By Stacey Leasca
September 20, 2019
A kayaker paddles though the flooded street of Little York on September 19, 2019 in Houston, Texas.
Thomas B. Shea/Getty Images

Tropical Depression Imelda made landfall in Texas on Thursday, bringing heavy rains and dangerous conditions with it. As of Friday afternoon, the storm was responsible for at least two deaths, USA Today reported. One of those deaths included a 19-year-old man who reportedly drowned while attempting to move his horse to safety.

According to the National Weather Service, more than 40 inches of rain fell on Jefferson County over just the last few days. That rainfall total puts Imelda in the top 10 wettest tropical cyclones in U.S. history, USA Today added.

Officials noted, residents of Jefferson County may not see the floodwaters recede for several days, however, the county is working hard to clear roadways to ensure people’s safety.

"It's as bad as I've ever seen it. Right now, I'm in an absolute deluge of rain," Chambers County Sheriff Brian Hawthorne told NBC. "Right now, as a Texas sheriff, the only thing that I really want is for people to pray that it will quit raining.”

A man on a bike rides in the flooded waters on Hopper Rd. on September 19, 2019 in Houston, Texas.
Thomas B. Shea/Getty Images

George Bush Intercontinental Airport, located in Houston, also ordered a full ground stop during the storm, causing more than 900 flights to be canceled or delayed, CBS reported. Metro Houston also shut down public transportation. Because of the difficulty in getting in and around the city, officials warned residents not to leave homes or drive at all.

"The 911 operations center has experienced a heavy call load with over 250 high water rescues and 270 evacuation requests," the local police tweeted, USA Today explained. "If there is an immediate threat to life safety, call 911."

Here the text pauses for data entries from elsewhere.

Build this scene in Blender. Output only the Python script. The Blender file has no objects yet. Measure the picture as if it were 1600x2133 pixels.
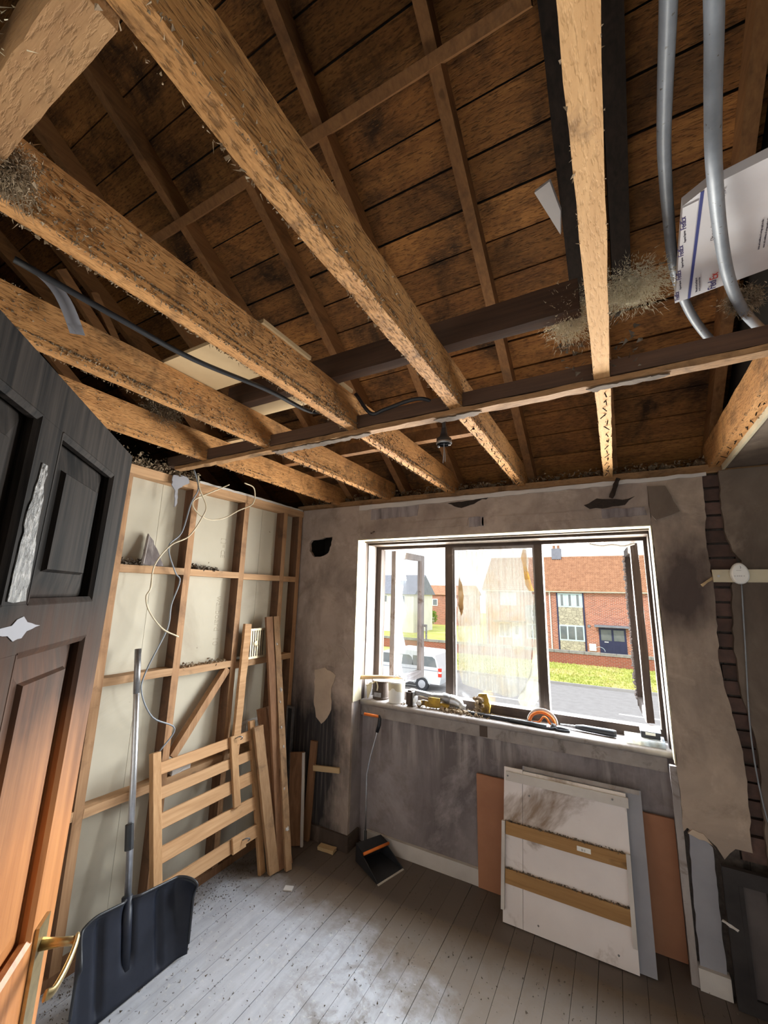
import bpy, bmesh, math, random
from mathutils import Vector, Matrix, noise as mnoise
random.seed(7)
SC = bpy.context.scene
COL = SC.collection
V = Vector

# ------------------------------------------------------------------ camera
cam_d = bpy.data.cameras.new('camera'); cam = bpy.data.objects.new('camera', cam_d); COL.objects.link(cam)
yaw, pit, rol = (math.radians(a) for a in (29.2176, 11.2574, -1.3427))
fwd = V((-math.sin(yaw)*math.cos(pit), math.cos(yaw)*math.cos(pit), math.sin(pit)))
rgt0 = V((math.cos(yaw), math.sin(yaw), 0)); dwn0 = fwd.cross(rgt0)
rgt = rgt0*math.cos(rol) + dwn0*math.sin(rol); dwn = -rgt0*math.sin(rol) + dwn0*math.cos(rol)
m = Matrix.Identity(4)
for i in range(3):
    m[i][0] = rgt[i]; m[i][1] = -dwn[i]; m[i][2] = -fwd[i]
m[0][3], m[1][3], m[2][3] = 2.255, -2.646, 1.7
cam.matrix_world = m
cam_d.sensor_fit = 'AUTO'; cam_d.sensor_width = 36.0; cam_d.lens = 854.9/2133*36.0
cam_d.clip_start = 0.02; cam_d.clip_end = 400
SC.camera = cam

# ------------------------------------------------------------------ sky, sun, exposure
w = bpy.data.worlds.new('sky'); SC.world = w; w.use_nodes = True
nt = w.node_tree; bg = nt.nodes['Background']
bg.inputs[0].default_value = (0.90, 0.95, 1.0, 1); bg.inputs[1].default_value = 1.9
sun_d = bpy.data.lights.new('sun', 'SUN'); sun = bpy.data.objects.new('sun', sun_d); COL.objects.link(sun)
sun_d.energy = 2.0; sun_d.angle = math.radians(3); sun_d.color = (1.0, 0.93, 0.80)
sun.rotation_euler = V((0.35, 0.9, -0.85)).to_track_quat('-Z', 'Y').to_euler()
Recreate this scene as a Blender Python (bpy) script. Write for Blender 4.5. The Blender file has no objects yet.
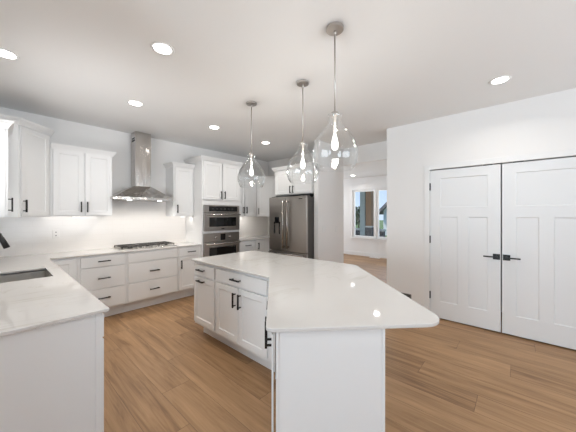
import bpy, bmesh, math, random
from mathutils import Vector, Matrix
R = math.radians
sc = bpy.context.scene
COL = sc.collection

# ------------------------------------------------------------------ camera
cam_d = bpy.data.cameras.new('camera')
cam = bpy.data.objects.new('camera', cam_d)
COL.objects.link(cam)
cam.location = (0, 0, 1.441)
cam.rotation_euler = (R(90), 0, R(41.658 - 90))
cam_d.sensor_fit = 'HORIZONTAL'
cam_d.sensor_width = 36
cam_d.lens = 36 * 260.926 / 576
cam_d.shift_y = -2.181 / 576
cam_d.clip_start = 0.02
sc.camera = cam

# ------------------------------------------------------------------ world + exposure
world = bpy.data.worlds.new('sky')
sc.world = world
world.use_nodes = True
wn = world.node_tree
bg = wn.nodes['Background']
tc = wn.nodes.new('ShaderNodeTexCoord')
sp = wn.nodes.new('ShaderNodeSeparateXYZ')
rp = wn.nodes.new('ShaderNodeValToRGB')
rp.color_ramp.elements[0].position = 0.0
rp.color_ramp.elements[0].color = (0.62, 0.78, 0.98, 1)
rp.color_ramp.elements[1].position = 0.45
rp.color_ramp.elements[1].color = (0.22, 0.42, 0.85, 1)
wn.links.new(tc.outputs['Generated'], sp.inputs[0])
wn.links.new(sp.outputs['Z'], rp.inputs[0])
wn.links.new(rp.outputs[0], bg.inputs[0])
bg.inputs[1].default_value = 1.1

vs = sc.view_settings
vs.view_transform = 'Standard'
vs.look = 'None'
vs.gamma = 1
vs.use_curve_mapping = False
vs.exposure = 0.0
sc.cycles.transparent_max_bounces = 32
sc.cycles.max_bounces = 10
sc.cycles.diffuse_bounces = 6
sc.cycles.glossy_bounces = 6
sc.cycles.use_denoising = True
sc.cycles.caustics_reflective = False
sc.cycles.caustics_refractive = False
sc.cycles.sample_clamp_indirect = 4.0


def area(name, loc, direction, sx, sy, power, color, spread=180):
    l = bpy.data.lights.new(name, 'AREA')
    l.shape = 'RECTANGLE'; l.size = sx; l.size_y = sy
    l.energy = power; l.color = color; l.spread = R(spread)
    o = bpy.data.objects.new(name, l)
    o.location = loc
    o.rotation_euler = Vector(direction).to_track_quat('-Z', 'Z').to_euler()
    COL.objects.link(o)
    return o


# window daylight, plus added fill lamps outside unseen openings
DAY = (0.85, 0.925, 1.0)
area('added_rear_fill', (1.2, -4.62, 1.35), (0, 1, 0.95), 4.0, 2.1, 152, DAY, 100)  # added fill at an assumed opening, tilted up to brighten the ceiling
area('added_dining_fill', (-6.72, 0.0, 1.35), (1, 0.0, 0.5), 2.8, 2.1, 160, (0.76, 0.89, 1.0), 120)  # added fill at an unseen opening, set far off to light the doors
area('daylight_sink_window', (-0.36, 2.72, 1.62), (1, 0.55, 0.55), 0.9, 0.95, 7.5, (0.98, 0.99, 1.0), 95)  # sink window out of view; lamp aimed up to lighten the hood-side ceiling
area('daylight_far_window', (9.1, 3.6, 1.45), (-1, 0, 0), 1.8, 1.7, 26, DAY)
area('added_far_side_fill', (6.6, 6.62, 1.5), (0, -1, 0), 1.8, 1.5, 72, DAY)  # added lamp brightening the far room from an unseen side

CAN_W = 4.6
PEND_W = 7.9
WARM = (1.0, 0.955, 0.895)

# ------------------------------------------------------------------ materials
MATS = {}


def mat(name, color, rough=0.5, metal=0.0, spec=0.5, emit=None, estr=0.0, coat=0.0):
    if name in MATS:
        return MATS[name]
    m = bpy.data.materials.new(name)
    m.use_nodes = True
    b = m.node_tree.nodes['Principled BSDF']
    b.inputs['Base Color'].default_value = (*color, 1)
    b.inputs['Roughness'].default_value = rough
    b.inputs['Metallic'].default_value = metal
    b.inputs['Specular IOR Level'].default_value = spec
    b.inputs['Coat Weight'].default_value = coat
    if emit:
        b.inputs['Emission Color'].default_value = (*emit, 1)
        b.inputs['Emission Strength'].default_value = estr
    MATS[name] = m
    return m


def nodes_of(m):
    nt = m.node_tree
    return nt, nt.nodes, nt.links, nt.nodes['Principled BSDF']


def bump_noise(m, scale, strength, dist=0.002, stretch=None):
    nt, N, L, b = nodes_of(m)
    t = N.new('ShaderNodeTexCoord')
    mp = N.new('ShaderNodeMapping')
    if stretch:
        mp.inputs['Scale'].default_value = stretch
    n = N.new('ShaderNodeTexNoise')
    n.inputs['Scale'].default_value = scale
    n.inputs['Detail'].default_value = 4
    bp = N.new('ShaderNodeBump')
    bp.inputs['Strength'].default_value = strength
    bp.inputs['Distance'].default_value = dist
    L.new(t.outputs['Object'], mp.inputs[0])
    L.new(mp.outputs[0], n.inputs['Vector'])
    L.new(n.outputs['Fac'], bp.inputs['Height'])
    L.new(bp.outputs[0], b.inputs['Normal'])
    return n


M_wall = mat('wall_paint', (0.83, 0.82, 0.808), 0.7)
bump_noise(M_wall, 180, 0.06)
M_wall_rear = mat('darkened_rear_wall', (0.34, 0.32, 0.30), 0.7)  # unseen rear wall kept dark to cut bounce light on the end panels
M_ceil = mat('ceiling_paint', (0.83, 0.83, 0.825), 0.8)
bump_noise(M_ceil, 60, 0.18, 0.004)
M_trim = mat('trim_paint', (0.82, 0.82, 0.815), 0.35)
M_cab = mat('cabinet_paint', (0.80, 0.805, 0.805), 0.38)
bump_noise(M_cab, 90, 0.02)
M_door = mat('door_paint', (0.785, 0.795, 0.80), 0.4)
M_black = mat('black_metal', (0.012, 0.012, 0.012), 0.42, 0.3)
M_faucet = mat('black_faucet', (0.03, 0.029, 0.028), 0.4, 0.4)
M_dark = mat('dark_void', (0.01, 0.01, 0.01), 0.8)
M_nickel = mat('brushed_nickel', (0.55, 0.52, 0.49), 0.42, 1.0)
M_steel = mat('stainless_steel', (0.56, 0.54, 0.51), 0.38, 1.0)
bump_noise(M_steel, 30, 0.05, 0.002, (1, 1, 60))
M_hood = mat('hood_steel', (0.55, 0.525, 0.50), 0.14, 1.0)
bump_noise(M_hood, 2.3, 0.5, 0.03, (4, 4, 0.6))
M_fridge = mat('dark_stainless', (0.38, 0.355, 0.33), 0.3, 1.0)
bump_noise(M_fridge, 25, 0.05, 0.002, (60, 60, 1))
M_oven = mat('oven_stainless', (0.38, 0.355, 0.33), 0.3, 1.0)
bump_noise(M_oven, 25, 0.05, 0.002, (1, 1, 60))
M_handle = mat('handle_steel', (0.48, 0.46, 0.44), 0.2, 1.0)
M_fside = mat('fridge_side_grey', (0.09, 0.085, 0.08), 0.5, 0.3)
M_glassblk = mat('black_oven_glass', (0.006, 0.006, 0.006), 0.05, 0.0, 0.5)
M_iron = mat('cast_iron', (0.035, 0.031, 0.028), 0.55)
M_plate = mat('switch_plastic', (0.80, 0.80, 0.79), 0.3)
M_lens = mat('lamp_lens', (1, 1, 1), 0.5, emit=(1.0, 0.97, 0.92), estr=14.0)
M_led = mat('led_strip', (1, 1, 1), 0.5, emit=(1.0, 0.93, 0.84), estr=1.6)
M_vent = mat('vent_brown', (0.16, 0.15, 0.14), 0.5)
M_screen = mat('display_glass', (0.006, 0.006, 0.007), 0.08)
M_mark = mat('display_marks', (0.14, 0.14, 0.14), 0.4)
M_rubber = mat('socket_dark', (0.05, 0.045, 0.04), 0.4)
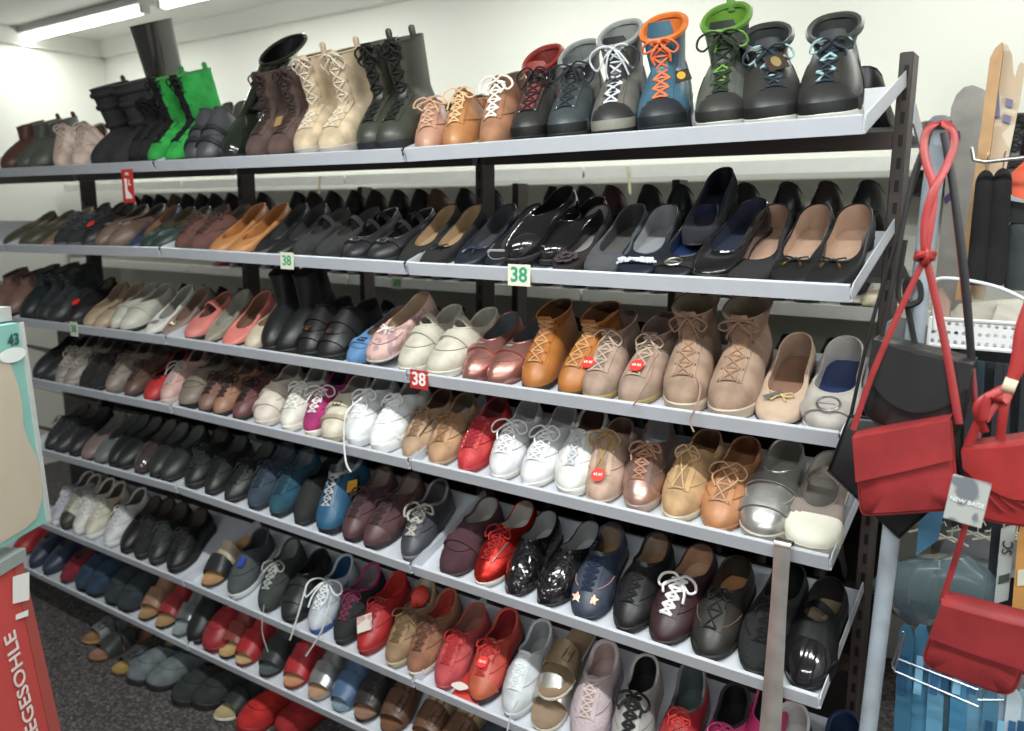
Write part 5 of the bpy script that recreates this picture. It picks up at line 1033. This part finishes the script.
m = MB(); m.box(g+back*.5+Vector((0, 0, .012))-nn*.04, (.09, .46, .02), Matrix.Rotation(math.radians(30), 3, 'Z')); m.build('shelf_board', mat('#8c9492', 'w'), r, False)
tag(r, 'insole display stand with teal and red printed panels, standing apart from the rack', 'display stand')

# ------------------------------------------------------------------ room
def wallmat(col, sc=6, bs=.15, rough=.9):
    m = bpy.data.materials.new('plaster'); m.use_nodes = True; nt = m.node_tree; b = nt.nodes['Principled BSDF']; b.inputs['Base Color'].default_value = lin(col); b.inputs['Roughness'].default_value = rough
    n = nt.nodes.new('ShaderNodeTexNoise'); n.inputs['Scale'].default_value = sc; n.inputs['Detail'].default_value = 6; bp = nt.nodes.new('ShaderNodeBump'); bp.inputs['Strength'].default_value = bs; bp.inputs['Distance'].default_value = .01
    tc = nt.nodes.new('ShaderNodeTexCoord'); nt.links.new(tc.outputs['Object'], n.inputs['Vector']); nt.links.new(n.outputs['Fac'], bp.inputs['Height']); nt.links.new(bp.outputs['Normal'], b.inputs['Normal']); return m
WM = wallmat('#d2d1c8'); CM = wallmat('#c6c6c0', 3, .05)
def st(name, c, d, m): o = MB().box((0, 0, 0), d).build(name, m, None, False); o.location = c; o['kind'] = 'structure'; return o
XL, XR, YB, YN, HC = -5.45, 2.6, 3.1, -3.2, 2.70
st('wall_back', ((XL+XR)/2, YB+.05, HC/2), (XR-XL+.2, .1, HC), WM); st('wall_left', (XL-.05, (YB+YN)/2, HC/2), (.1, YB-YN, HC), WM)
st('wall_right', (XR+.05, (YB+YN)/2, HC/2), (.1, YB-YN, HC), WM); st('ceiling', ((XL+XR)/2, (YB+YN)/2, HC+.05), (XR-XL+.2, YB-YN+.2, .1), CM)
st('trim_1', ((XL+XR)/2, YB-.02, HC-.05), (XR-XL, .04, .10), wallmat('#cbcac2', 4, .05)); st('trim_2', (XL+.02, (YB+YN)/2, HC-.05), (.04, YB-YN, .10), wallmat('#cbcac2', 4, .05))
fm = bpy.data.materials.new('speckled_carpet'); fm.use_nodes = True; nt = fm.node_tree; b = nt.nodes['Principled BSDF']; b.inputs['Roughness'].default_value = 1
tc = nt.nodes.new('ShaderNodeTexCoord'); n = nt.nodes.new('ShaderNodeTexNoise'); n.inputs['Scale'].default_value = 110; n.inputs['Detail'].default_value = 4; rp = nt.nodes.new('ShaderNodeValToRGB')
e = rp.color_ramp.elements; e[0].position = .38; e[0].color = lin('#333031'); e[1].position = .7; e[1].color = lin('#7a7270'); x = rp.color_ramp.elements.new(.52); x.color = lin('#4b4647')
nt.links.new(tc.outputs['Object'], n.inputs['Vector']); nt.links.new(n.outputs['Fac'], rp.inputs['Fac']); nt.links.new(rp.outputs['Color'], b.inputs['Base Color'])
bp = nt.nodes.new('ShaderNodeBump'); bp.inputs['Strength'].default_value = .6; bp.inputs['Distance'].default_value = .004; nt.links.new(n.outputs['Fac'], bp.inputs['Height']); nt.links.new(bp.outputs['Normal'], b.inputs['Normal'])
st('floor', ((XL+XR)/2, (YB+YN)/2, -.05), (XR-XL+.2, YB-YN+.2, .1), fm)
# ceiling tube lights: one lamp unit per 1.3 m, in three rows
TW = glow('tube_glow', (.97, 1, .98, 1), 9.0); n_ = 0
def tube_light(x, y, lab, grp, ln=1.26):
    r = empty('tube_light', (x, y, HC)); MB().box((0, 0, -.02), (ln, .10, .04), bev=.006).build('housing', mat('#d0d0cc', 'w'), r, False)
    MB().tube([Vector((-ln/2+.05, 0, -.062)), Vector((ln/2-.05, 0, -.062))], .017, 12).build('tube', TW, r)
    for s in (-1, 1): MB().box((s*(ln/2-.03), 0, -.055), (.03, .05, .05), bev=.004).build('end_cap', mat('#c9c9c5', 'w'), r, False)
    tag(r, lab, 'light', grp)
    ld = bpy.data.lights.new('tube', 'AREA'); ld.shape = 'RECTANGLE'; ld.size = 1.15; ld.size_y = .06; ld.energy = LE; ld.color = (.95, 1, .97); lo = bpy.data.objects.new('tube_lamp', ld); COL.objects.link(lo); lo.location = (0, 0, -.09); lo.parent = r
ta, tb_2 = atZ(6, 42, 2.64), atZ(152, 10, 2.64); ln_ = tb_2.x-ta.x; ym = (ta.y+tb_2.y)/2; LE = 10
for i in range(4):  # the last two hang out of view, added to brighten the rear wall
    tube_light(ta.x+ln_/2+i*(ln_+.10), ym, 'fluorescent ceiling tube near the rear wall, %s' % ['furthest from the bags', 'second one from the far corner', 'third one, unseen, added to brighten the wall', 'fourth one, unseen, added to brighten the wall'][i], 'ceiling tubes of the rear row', ln_)
for y, xs in ((.5, (-1.2, .3, 1.8)), (-1.6, (-.8, .5, 1.8))):
    LE = 32 if y > 0 else 36
    for x in xs: tube_light(x, y, 'fluorescent ceiling tube over the aisle in front of the rack', 'ceiling tubes over the aisle')
w = bpy.data.worlds.new('world'); SC.world = w; w.use_nodes = True; w.node_tree.nodes['Background'].inputs[0].default_value = (.90, .95, 1, 1); w.node_tree.nodes['Background'].inputs[1].default_value = .22
SC.view_settings.view_transform = 'Standard'; SC.view_settings.look = 'None'; SC.view_settings.gamma = 1; SC.view_settings.use_curve_mapping = False; SC.view_settings.exposure = 0.0
SC.cycles.max_bounces = 6; SC.cycles.diffuse_bounces = 3; SC.cycles.glossy_bounces = 3; SC.cycles.transmission_bounces = 4
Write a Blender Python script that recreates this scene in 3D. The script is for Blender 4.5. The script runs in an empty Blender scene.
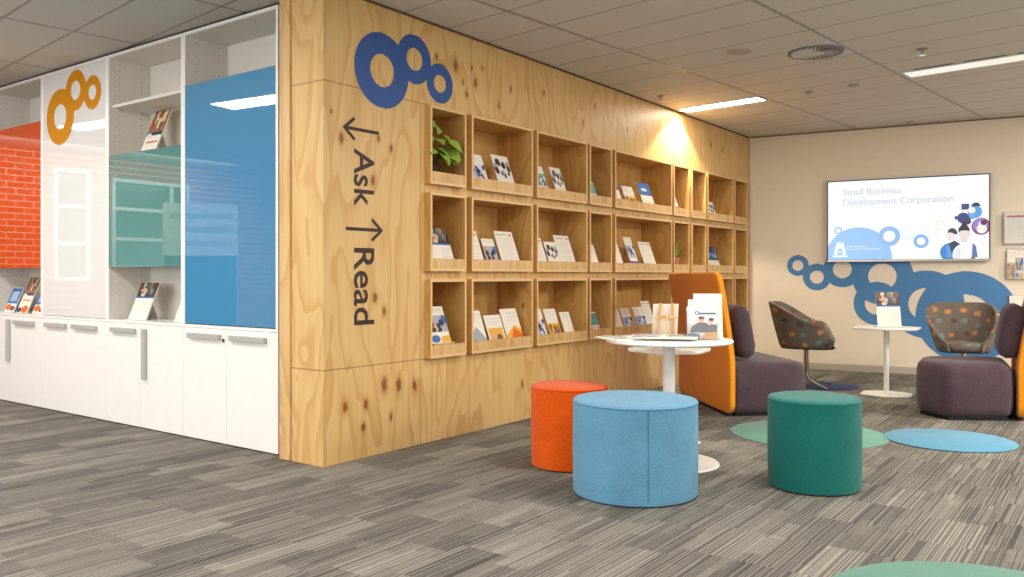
import bpy, bmesh, math, random
from mathutils import Matrix, Vector
random.seed(7)
PI = math.pi
C = bpy.context.scene.collection
sc = bpy.context.scene

# ------------------------------------------------------------------ helpers
def lin(c):
    out = []
    for v in c[:3]:
        v = v / 255.0
        out.append(v / 12.92 if v <= 0.04045 else ((v + 0.055) / 1.055) ** 2.4)
    return (*out, 1.0)

def newmat(name):
    m = bpy.data.materials.new(name); m.use_nodes = True
    nt = m.node_tree; b = nt.nodes['Principled BSDF']
    return m, nt, b

def nd(nt, t, **kw):
    n = nt.nodes.new(t)
    for k, v in kw.items():
        if k.startswith('i_'):
            key = k[2:]
            n.inputs[int(key) if key.isdigit() else key.replace('_', ' ')].default_value = v
        else:
            setattr(n, k, v)
    return n

def math_n(nt, op, a, b=None, c=None):
    n = nt.nodes.new('ShaderNodeMath'); n.operation = op
    for i, v in enumerate((a, b, c)):
        if v is None: continue
        if isinstance(v, (int, float)): n.inputs[i].default_value = v
        else: nt.links.new(v, n.inputs[i])
    return n.outputs[0]

def mixc(nt, fac, a, b, mode='MIX'):
    n = nt.nodes.new('ShaderNodeMix'); n.data_type = 'RGBA'; n.blend_type = mode
    if isinstance(fac, (int, float)): n.inputs[0].default_value = fac
    else: nt.links.new(fac, n.inputs[0])
    for sock, v in ((n.inputs[6], a), (n.inputs[7], b)):
        if isinstance(v, tuple): sock.default_value = v
        else: nt.links.new(v, sock)
    return n.outputs[2]

MATS = {}
def plain(rgb, rough=0.5, metal=0.0, ior=1.45, coat=0.0):
    key = (tuple(rgb), rough, metal, ior, coat)
    if key in MATS: return MATS[key]
    m, nt, b = newmat('paint_%d_%d_%d' % tuple(rgb))
    tc = nd(nt, 'ShaderNodeTexCoord'); n = nd(nt, 'ShaderNodeTexNoise', i_Scale=9.0, i_Detail=3.0)
    nt.links.new(tc.outputs['Object'], n.inputs['Vector'])
    base = lin(rgb); dark = tuple(v * 0.94 for v in base[:3]) + (1.0,)
    nt.links.new(mixc(nt, n.outputs['Fac'], dark, base), b.inputs['Base Color'])
    b.inputs['Roughness'].default_value = rough; b.inputs['Metallic'].default_value = metal
    b.inputs['IOR'].default_value = ior; b.inputs['Coat Weight'].default_value = coat
    MATS[key] = m
    return m

def fabric(rgb, name, scale=160.0, amt=0.35, ribs=False):
    m, nt, b = newmat(name)
    tc = nd(nt, 'ShaderNodeTexCoord')
    n = nd(nt, 'ShaderNodeTexNoise', i_Scale=scale, i_Detail=4.0, i_Roughness=0.7)
    nt.links.new(tc.outputs['Object'], n.inputs['Vector'])
    n2 = nd(nt, 'ShaderNodeTexNoise', i_Scale=6.0, i_Detail=3.0)
    nt.links.new(tc.outputs['Object'], n2.inputs['Vector'])
    base = lin(rgb)
    lo = tuple(v * (1 - amt) for v in base[:3]) + (1,); hi = tuple(min(1, v * (1 + amt)) for v in base[:3]) + (1,)
    f = math_n(nt, 'ADD', math_n(nt, 'MULTIPLY', n.outputs['Fac'], 0.75), math_n(nt, 'MULTIPLY', n2.outputs['Fac'], 0.25))
    f = math_n(nt, 'MULTIPLY_ADD', f, 2.2, -0.6)
    h = n.outputs['Fac']
    if ribs:
        w = nd(nt, 'ShaderNodeTexWave', i_Scale=22.0, i_Distortion=0.3, bands_direction='Z')
        nt.links.new(tc.outputs['Object'], w.inputs['Vector'])
        f = math_n(nt, 'ADD', math_n(nt, 'MULTIPLY', f, 0.6), math_n(nt, 'MULTIPLY', w.outputs['Fac'], 0.4))
        h = w.outputs['Fac']
    cl = nd(nt, 'ShaderNodeClamp'); nt.links.new(f, cl.inputs[0])
    nt.links.new(mixc(nt, cl.outputs[0], lo, hi), b.inputs['Base Color'])
    b.inputs['Roughness'].default_value = 0.95
    b.inputs['Specular IOR Level'].default_value = 0.15
    b.inputs['Sheen Weight'].default_value = 0.15
    bp = nd(nt, 'ShaderNodeBump', i_Strength=0.25, i_Distance=0.002)
    nt.links.new(h, bp.inputs['Height']); nt.links.new(bp.outputs[0], b.inputs['Normal'])
    return m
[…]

The National Weather Service explained, flash flood watches and flood warnings continue for Houston and east to Lake Charles, Louisiana throughout Friday. As ABC noted, flooding could continue as the ground is already saturated with water, making flash flooding possible with just an inch more rain. Those with travel plans to affected areas in Texas over the next few days are encouraged to check in with their airline and accommodation to find out what options are available for re-booking.